Island X delves into the compelling political lives of Taiwanese migrants who came to the United States as students from the 1960s through the 1980s. Often depicted as compliant model minorities, many were in fact deeply political, shaped by Taiwan's colonial history and influenced by the global social movements of their times. As activists, they fought to make Taiwanese people visible as subjects of injustice and deserving of self-determination.
Under the distorting shadows of Cold War geopolitics, the Kuomintang regime and collaborators across US campuses attempted to control Taiwanese in the diaspora through extralegal surveillance and violence, including harassment, blacklisting, imprisonment, and even murder. Drawing on interviews with student activists and extensive archival research, Wendy Cheng documents how Taiwanese Americans developed tight-knit social networks as infrastructures for identity formation, consciousness development, and anticolonial activism. They fought for Taiwanese independence, opposed state persecution and oppression, and participated in global political movements. Raising questions about historical memory and Cold War circuits of power, Island X is a testament to the lives and advocacy of a generation of Taiwanese American activists.

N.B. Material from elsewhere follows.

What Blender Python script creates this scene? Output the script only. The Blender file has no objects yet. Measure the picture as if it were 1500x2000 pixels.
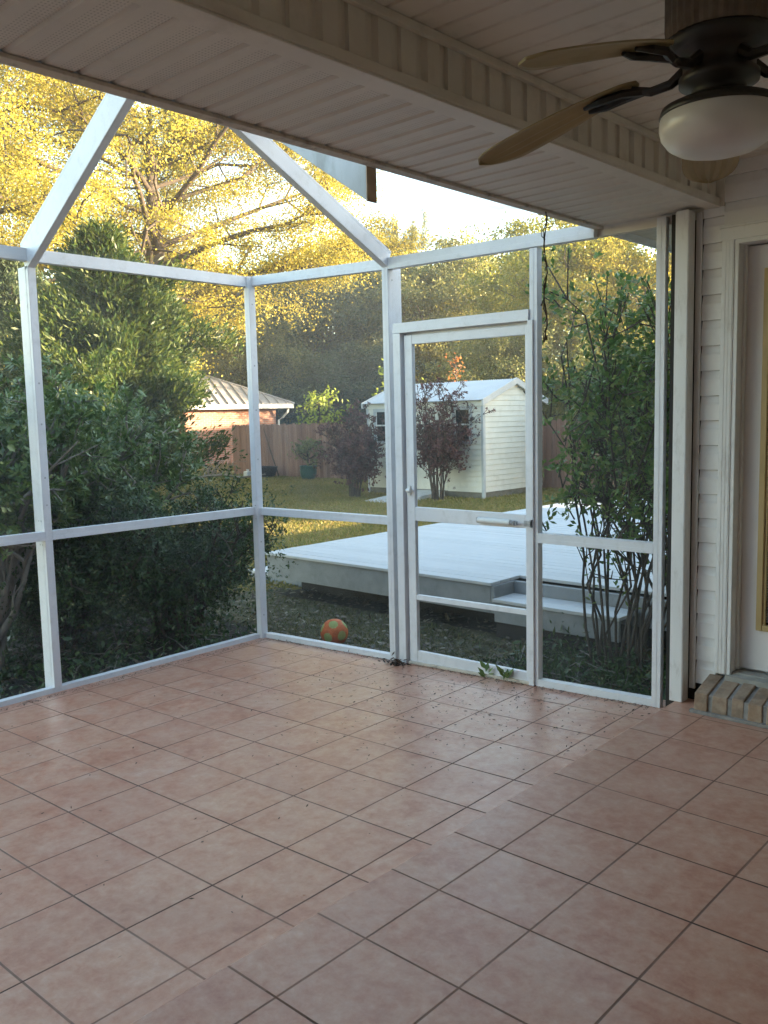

As Cheng points out at the beginning, the book takes its name from the way that Taiwan was identified by US Navy Intelligence during World War Two, when, as George Kerr describes in Formosa Betrayed, there were plans to "island-hop" from Taiwan to invade Japan. (As I recall, Kerr says that those plans were scuttled mainly because MacArthur wanted to keep his promise to the Philippines that "I shall return.") I'll be interested to see what connections Cheng makes between the "Island X" plans and "Taiwanese student migrants, campus spies, and Cold War activism."
I want to see how this book supplements some of what I've already read about Taiwanese independence activists in American universities in books like 《一門留美學生的建國故事》, edited by 張炎憲 and 曾秋美, and parts of 《一個家族·三個時代:吳拜和他的子女們》by 吳宏仁. I see that Cheng hasn't used either of those books, though she does cite Wang Chih-ming's Transpacific Articulations, which I've read parts of.
Not sure when I'll get to reading this, though, since I have a lot of reading and writing to do before the end of my "sabbatical" and courses to prepare for next semester...
[Update, 11/25: I noticed that although Cheng doesn't cite Wu Hung-jen's book, she does cite an essay written by Suy-ming Chou (周烒明), the husband of Grace Wu Chou (吳秀慧), who is Wu Hung-jen's aunt. The Chous were part of the Formosan independence movement at the University of Wisconsin and lost their Taiwanese (ROC) passports as a result.]